En récupérer l’accès m'a demandé un téléphone… et de la patience.
Ma banque est… une banque. Elle a fait 10 milliards de dollars de profits en 2021. On me dirait que le patron prend chaque jour son bain dans un coffre-fort rempli de pièces d’or que je le croirais. Et pourtant, la musique d’attente de son service à la clientèle ne dure très précisément que 57 secondes. Après même pas une minute, la petite ritournelle de mandoline et de guitare reprend du début, comme si la pauvre institution financière n’avait pas les moyens de payer pour un deuxième couplet.
« Votre appel est important pour nous », répétait une voix à peu près toutes les cinq minutes. « Votre santé mentale ? Pas tant », aurait-elle pu ajouter. Si on met bout à bout tous les appels que j’ai dû faire pour régler mon problème, j’ai entendu cette musique plus courte qu’une vidéo TikTok pas moins de 496 fois en une semaine et demie; des chiffres dignes de ceux avec lesquels se retrouve un parent pris avec un enfant qui a découvert la bande originale de Frozen. Le soir, quand je ferme la lumière et les yeux pour poser la tête sur l’oreiller, je l’entends encore.
Au téléphone, le silence est interprété comme un indice que la ligne a été coupée, qu’il y a un problème, qu’il vaut mieux raccrocher et composer de nouveau. Quand un ami vous met en attente, la ligne émet un petit « bip-bip » régulier qui n’est pas sans rappeler un électrocardiogramme. « Bip-bip. Cet appel est toujours vivant. Bip-bip. Son cœur bat. » Les entreprises, elles, nous font jouer de la musique. Un langoureux The Girl from Ipanema; la flûte de pan de Zamfir; Pachelbel et son Canon dans la version la plus sirupeuse qui soit… nous avons droit à un véritable Big Shiny Tunes de la musique qui ne dérange personne.
Si vous êtes chanceux, une voix automatisée vous dira combien de gens sont devant vous dans la file, ce qui vous donnera l'impression de faire partie d'une communauté. Plus chanceux encore, on vous donnera l'option de laisser votre numéro, et vous pourrez donc passer la prochaine heure anxieux et improductif, hanté par l'idée de manquer l'appel. Mais dans la plupart des cas, tout ce que vous réussirez à faire est de « garder la ligne pour conserver votre priorité d'appel » et d’endurer une version instrumentale de Yesterday à la guitare classique.
Si on met un jour la main au collet des vilains lascars (pardonnez mon langage, je suis hors de moi) qui sont derrière ma tentative de fraude, je sais quelle punition je leur souhaite.
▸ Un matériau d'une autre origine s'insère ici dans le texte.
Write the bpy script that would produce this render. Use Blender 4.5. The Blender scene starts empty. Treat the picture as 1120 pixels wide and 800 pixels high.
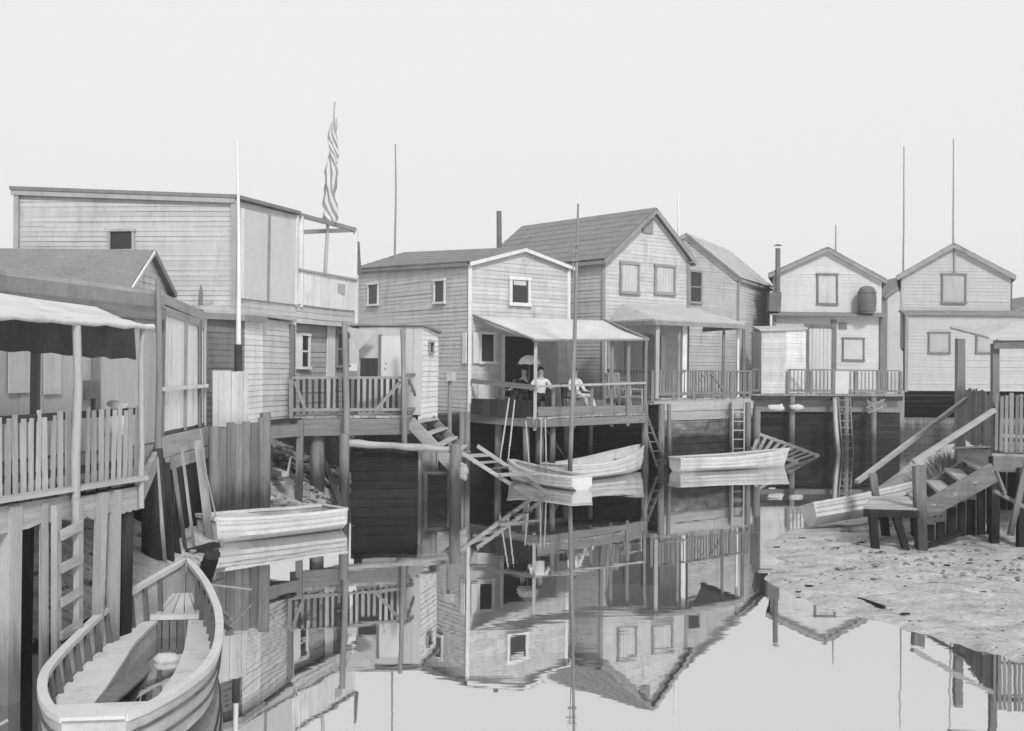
import bpy, bmesh, math, random
from mathutils import Vector, Matrix, noise
random.seed(11)
R = random.Random(5)
F, H, T = 1200.0, 3.0, 0.007            # focal length in photo pixels, eye height, camera roll
scene = bpy.context.scene
COL = scene.collection
V = Vector

# ---------------------------------------------------------------- measuring helpers
# S = how many photo pixels the 3 m eye height spans at that distance (distance = 3600 / S)
def Pt(px, py, S):
    a = px + (py - 400) * T; b = py - (px - 560) * T
    return V(((a - 560) * 3 / S, F * 3 / S, 3 + (402 - b) * 3 / S))
def PZ(px, S, z):
    py = 402 - (z - 3) / 3 * S + (px - 560) * T
    p = Pt(px, py, S); return V((p.x, p.y, z))
def Wt(px, py, z=0.0):                   # point on the level z seen at a pixel
    a = px + (py - 400) * T; b = py - (px - 560) * T
    t = (H - z) / ((b - 402) / F)
    return V(((a - 560) / F * t, t, z))
def hit(A, B, px, py):                   # pixel -> (u, z) on the upright plane through A, B
    a = px + (py - 400) * T; b = py - (px - 560) * T
    d = V(((a - 560) / F, 1, (402 - b) / F))
    e = V((B.x - A.x, B.y - A.y)); L = e.length; e /= L
    n = V((-e.y, e.x)); t = (A.x * n.x + A.y * n.y) / (d.x * n.x + d.y * n.y)
    q = V((d.x * t, d.y * t)); return (q - V((A.x, A.y))).dot(e), 3 + d.z * t

# ---------------------------------------------------------------- materials (all neutral: a monochrome plate)
def M(name, v, rough=.85, ns=2.5, na=.22, st=(1, 1, 1), isl=.12, tide=None, fine=.1, bump=.15, spec=.2, stripes=None, stain=.28):
    m = bpy.data.materials.new(name); m.use_nodes = True
    nt = m.node_tree; N = nt.nodes; Lk = nt.links; N.clear()
    out = N.new('ShaderNodeOutputMaterial'); b = N.new('ShaderNodeBsdfPrincipled')
    Lk.new(b.outputs[0], out.inputs[0])
    b.inputs['Roughness'].default_value = rough; b.inputs['Specular IOR Level'].default_value = spec
    tc = N.new('ShaderNodeTexCoord'); mp = N.new('ShaderNodeMapping'); mp.inputs['Scale'].default_value = st
    Lk.new(tc.outputs['Object'], mp.inputs[0])
    n1 = N.new('ShaderNodeTexNoise'); n1.inputs['Scale'].default_value = ns; n1.inputs['Detail'].default_value = 7; n1.inputs['Roughness'].default_value = .62
    Lk.new(mp.outputs[0], n1.inputs['Vector'])
    n2 = N.new('ShaderNodeTexNoise'); n2.inputs['Scale'].default_value = ns * 9; n2.inputs['Detail'].default_value = 4
    Lk.new(mp.outputs[0], n2.inputs['Vector'])
    geo = N.new('ShaderNodeNewGeometry')
    def math_(op, a, c, d=None):
        q = N.new('ShaderNodeMath'); q.operation = op
        for i, s in enumerate((a, c, d)):
            if s is None: continue
            if isinstance(s, (int, float)): q.inputs[i].default_value = s
            else: Lk.new(s, q.inputs[i])
        return q.outputs[0]
    a1 = math_('MULTIPLY_ADD', n1.outputs['Fac'], 4 * na, 1 - 2 * na)
    a2 = math_('MULTIPLY_ADD', n2.outputs['Fac'], 4 * fine, 1 - 2 * fine)
    a3 = math_('MULTIPLY_ADD', geo.outputs['Random Per Island'], 2 * isl, 1 - isl)
    x = math_('MULTIPLY', math_('MULTIPLY', a1, a2), a3)
    if stain:
        mp3 = N.new('ShaderNodeMapping'); mp3.inputs['Scale'].default_value = (1, 1, .28); Lk.new(tc.outputs['Object'], mp3.inputs[0])
        n3 = N.new('ShaderNodeTexNoise'); n3.inputs['Scale'].default_value = 2.2; n3.inputs['Detail'].default_value = 8; n3.inputs['Roughness'].default_value = .7; Lk.new(mp3.outputs[0], n3.inputs[0])
        m3 = N.new('ShaderNodeMapRange'); m3.inputs[1].default_value = .54; m3.inputs[2].default_value = .70; m3.inputs[3].default_value = 1; m3.inputs[4].default_value = 1 - stain; Lk.new(n3.outputs[0], m3.inputs[0])
        x = math_('MULTIPLY', x, m3.outputs[0])
    if stripes:
        sx = N.new('ShaderNodeSeparateXYZ'); Lk.new(tc.outputs['UV'], sx.inputs[0])
        g = math_('GREATER_THAN', math_('FRACT', math_('MULTIPLY', sx.outputs[0], stripes[0]), 0), .5)
        x = math_('MULTIPLY', x, math_('MULTIPLY_ADD', g, stripes[1] - 1, 1))
    x = math_('MULTIPLY', x, v)
    if tide:
        sp = N.new('ShaderNodeSeparateXYZ'); Lk.new(geo.outputs['Position'], sp.inputs[0])
        h = math_('MULTIPLY_ADD', n1.outputs['Fac'], .8, sp.outputs[2])
        mr = N.new('ShaderNodeMapRange'); mr.inputs[1].default_value = tide[0] + .15; mr.inputs[2].default_value = tide[0] + .65
        mr.inputs[3].default_value = tide[1]; mr.inputs[4].default_value = 1
        Lk.new(h, mr.inputs[0]); x = math_('MULTIPLY', x, mr.outputs[0])
    cl = N.new('ShaderNodeClamp'); cl.inputs[1].default_value = .012; cl.inputs[2].default_value = .86; Lk.new(x, cl.inputs[0])
    cb = N.new('ShaderNodeCombineColor')
    for i in range(3): Lk.new(cl.outputs[0], cb.inputs[i])
    Lk.new(cb.outputs[0], b.inputs['Base Color'])
    if bump:
        bp = N.new('ShaderNodeBump'); bp.inputs['Strength'].default_value = bump; bp.inputs['Distance'].default_value = .02
        Lk.new(n2.outputs['Fac'], bp.inputs['Height']); Lk.new(bp.outputs[0], b.inputs['Normal'])
    return m
SH = (1.0, 1.0, .35)      # vertical streaks
MT = dict(
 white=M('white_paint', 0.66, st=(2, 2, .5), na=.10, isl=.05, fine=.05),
 clap_a=M('pale_clapboard', .46, st=(1.5, 1.5, .5), na=.13, isl=.09, fine=.06),
 clap_b=M('grey_clapboard', .49, st=(1.5, 1.5, .5), na=.12, isl=.07, fine=.08),
 clap_bf=M('light_grey_clapboard', 0.49, st=(1.5, 1.5, .5), na=.14, isl=.09, fine=.07),
 clap_c=M('cream_clapboard', 0.49, st=(1.5, 1.5, .6), na=.10, isl=.06, fine=.05),
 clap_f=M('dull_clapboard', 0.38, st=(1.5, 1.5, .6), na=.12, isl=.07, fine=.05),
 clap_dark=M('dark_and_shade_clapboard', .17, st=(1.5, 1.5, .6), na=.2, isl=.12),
 clap_d=M('smooth_pale_boards', .51, stain=.1, st=(1.5, 1.5, .6), na=.07, isl=.03, fine=.04),
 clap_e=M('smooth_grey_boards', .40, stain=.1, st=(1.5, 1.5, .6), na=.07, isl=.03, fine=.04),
 trima=M('hazy_grey_trim', .36, na=.15), trim=M('dark_trim', .16, na=.2), trimg=M('grey_trim', 0.24, na=.2), trimw=M('white_trim', 0.62, na=.12),  # trima: haze over the house put into a paler trim colour
 roof=M('asphalt_roof', 0.2, na=.12, ns=1.5, isl=.04, fine=.15), rooflight=M('pale_roof', 0.42, na=.12, ns=1.2, isl=.05),
 wood=M('weathered_wood', .185, st=(3, 3, .4), na=.3, isl=.3, tide=(.75, .3), bump=.3),
 woodl=M('bleached_wood', .35, st=(3, 3, .4), na=.22, isl=.2, tide=(.5, .45), bump=.3),
 wood_x=M('bleached_planks', 0.3, st=(1.5, 1.5, 1.5), ns=4, na=.25, isl=.25, bump=.3),
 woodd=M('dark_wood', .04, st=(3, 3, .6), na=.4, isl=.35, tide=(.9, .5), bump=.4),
 crib=M('tide_stained_planks', 0.15, st=(1.2, 1.2, 2.5), ns=2.2, na=.6, isl=.3, tide=(1.12, .28), bump=.5, fine=.25),
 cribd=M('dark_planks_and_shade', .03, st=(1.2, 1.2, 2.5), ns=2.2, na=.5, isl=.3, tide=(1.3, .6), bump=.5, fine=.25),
 glass=M('dark_glass', .03, rough=.18, na=.2, spec=.5, bump=0, isl=0),
 blind=M('pale_blind', 0.48, na=.08, fine=.03, isl=.03, bump=0), blindg=M('grey_blind', 0.34, na=.1, fine=.03, bump=0),
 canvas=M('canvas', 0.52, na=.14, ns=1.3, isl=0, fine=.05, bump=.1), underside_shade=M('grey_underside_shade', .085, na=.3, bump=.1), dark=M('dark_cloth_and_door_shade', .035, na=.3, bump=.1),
 metal=M('dull_metal', .13, rough=.5, na=.3), mud=None,
 boatw=M('white_boat_paint', 0.54, na=.16, ns=3, isl=.05, fine=.1, rough=.55),
 boatin=M('grey_boat_inside', .40, na=.25, ns=3, isl=.12, fine=.12), boatg=M('grey_boat_paint', .42, na=.22, ns=3, isl=.05, fine=.1),
 boatd=M('dark_boat_wood_and_shade', .12, na=.35, ns=4, isl=.15), bench=M('boat_bench_paint', .52, na=.08, ns=4, isl=.03, fine=.05),
 skin=M('skin', .36, na=.05, fine=.02, bump=0, isl=0, rough=.6), shirt=M('white_shirt', 0.62, na=.1, ns=8, bump=.1, isl=0),
 hair=M('dark_hair', .02, na=.2, bump=.2, isl=0), flag=M('striped_flag_cloth', .55, na=.06, stripes=(6.5, .45), stain=0, isl=0, bump=0),
 stone=M('muddy_stone', .22, ns=6, na=.4, isl=.45, bump=.6), grass=M('dry_grass', .22, ns=2, na=.3, isl=.5, bump=0),
 rope=M('rope', .3, na=.2, bump=.2))

# ---------------------------------------------------------------- mesh collector
MT['wood_h'] = M('weathered_wood_lengthwise', .185, st=(.4, .4, 6), na=.3, isl=.3, tide=(.75, .3), bump=.3)
MT['woodl_h'] = M('bleached_wood_lengthwise', .33, st=(.4, .4, 6), na=.22, isl=.2, tide=(.5, .45), bump=.3)
MT['woodd_h'] = M('dark_wood_lengthwise', .04, st=(.4, .4, 6), na=.4, isl=.35, tide=(.9, .5), bump=.4)
MT['beam_plain'] = M('bleached_beam', .36, st=(.4, .4, 6), na=.28, isl=0, bump=.4)
LENGTHWISE = {'beam', 'kerb_board', 'top_rail', 'bottom_rail', 'kick_board', 'cap_plank', 'parapet_board', 'base_board', 'stringer', 'tread', 'rung', 'side_board', 'cap_board', 'handrail', 'log', 'top', 'shade_panel', 'ledge', 'cross_rail', 'slat'}
class MB:
    def __init__(s): s.v = []; s.f = []; s.uv = None
    def add(s, vs, fs):
        k = len(s.v); s.v += [V(p) for p in vs]; s.f += [tuple(i + k for i in f) for f in fs]
    def beam(s, p0, p1, w, d=None, up=(0, 0, 1), taper=1.0, jit=0):
        d = d or w; p0 = V(p0); p1 = V(p1); a = (p1 - p0)
        if a.length < 1e-5: return s
        a.normalize(); u = V(up)
        if abs(a.dot(u)) > .97: u = V((0, -1, 0))
        sx = a.cross(u).normalized(); sz = sx.cross(a).normalized()
        vs = []
        for p, k in ((p0, 1), (p1, taper)):
            for i, j in ((-1, -1), (1, -1), (1, 1), (-1, 1)):
                q = p + sx * i * w / 2 * k + sz * j * d / 2 * k
                if jit: q += V((R.uniform(-jit, jit), R.uniform(-jit, jit), R.uniform(-jit, jit)))
                vs.append(q)
        s.add(vs, [(0, 3, 2, 1), (4, 5, 6, 7), (0, 1, 5, 4), (1, 2, 6, 5), (2, 3, 7, 6), (3, 0, 4, 7)]); return s
    def tube(s, pts, rs, n=10):
        pts = [V(p) for p in pts]
        if isinstance(rs, (int, float)): rs = [rs] * len(pts)
        k = len(s.v); 
        for i, p in enumerate(pts):
            a = (pts[min(i + 1, len(pts) - 1)] - pts[max(i - 1, 0)]).normalized()
            u = V((0, 0, 1)) if abs(a.z) < .9 else V((1, 0, 0))
            x = a.cross(u).normalized(); y = x.cross(a)
            for j in range(n):
                t = 2 * math.pi * j / n; s.v.append(p + (x * math.cos(t) + y * math.sin(t)) * rs[i])
        for i in range(len(pts) - 1):
            for j in range(n):
                s.f.append((k + i * n + j, k + i * n + (j + 1) % n, k + (i + 1) * n + (j + 1) % n, k + (i + 1) * n + j))
        s.f.append(tuple(k + j for j in reversed(range(n)))); s.f.append(tuple(k + (len(pts) - 1) * n + j for j in range(n))); return s
    def prism(s, poly, off):             # poly: 3-D points, extruded by the vector off
        n = len(poly); off = V(off); vs = [V(p) for p in poly] + [V(p) + off for p in poly]
        s.add(vs, [tuple(range(n)), tuple(reversed(range(n, 2 * n)))] + [(i, i + n, (i + 1) % n + n, (i + 1) % n) for i in range(n)]); return s
    def lump(s, c, r, sq=(1, 1, 1), seg=8, rough=.25):
        bm = bmesh.new(); bmesh.ops.create_icosphere(bm, subdivisions=2, radius=1)
        sd = V((R.uniform(0, 99), R.uniform(0, 99), 0)); bm.verts.ensure_lookup_table()
        vs = []
        for v in bm.verts:
            k = 1 + rough * noise.noise(v.co * 1.6 + sd) * 2
            vs.append(V(c) + V((v.co.x * sq[0], v.co.y * sq[1], v.co.z * sq[2])) * r * k)
        s.add(vs, [tuple(x.index for x in f.verts) for f in bm.faces]); bm.free(); return s
    def build(s, name, mat, parent=None, smooth=False, label=None):
        o0 = V(parent.matrix_world_loc) if False else V((0, 0, 0))
        if parent is not None:
            o0 = V(parent['_o']); 
        if name not in ('water', 'haze', 'canal_bed'):
            for i, p in enumerate(s.v):
                s.v[i] = p + noise.noise_vector(p * .55) * .022 + noise.noise_vector(p * 2.1 + V((9, 9, 9))) * .006
        me = bpy.data.meshes.new(name); me.from_pydata([tuple(p - o0) for p in s.v], [], s.f)
        bm = bmesh.new(); bm.from_mesh(me); bmesh.ops.recalc_face_normals(bm, faces=bm.faces); bm.to_mesh(me); bm.free()
        if smooth:
            for p in me.polygons: p.use_smooth = True
            me.set_sharp_from_angle(angle=math.radians(50))
        if name in LENGTHWISE and mat in ('wood', 'woodl', 'woodd'): mat += '_h'
        me.materials.append(MT[mat] if isinstance(mat, str) else mat)
        o = bpy.data.objects.new(name, me); COL.objects.link(o)
        o['_o'] = tuple(o0)
        if parent is not None: o.parent = parent
        if label: o['label'] = label
        return o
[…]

Oubliez la machine qui étire les bras et les jambes, l’empalement et les autres techniques médiévales; il existe bien pire torture. Je veux qu’on attrape les gredins –encore une fois, mille pardons – et qu’on colle un téléphone sur l’oreille des malotrus (furax, je suis !). Je veux qu’on appelle le service à la clientèle de ma banque. Je veux qu’ils passent des heures, comme je l’ai fait, à attendre « qu’un agent se libère ». Pire : je leur souhaite « un volume d’appels plus élevé que prévu ». Croyez-moi, ça suffira à les remettre sur le droit chemin.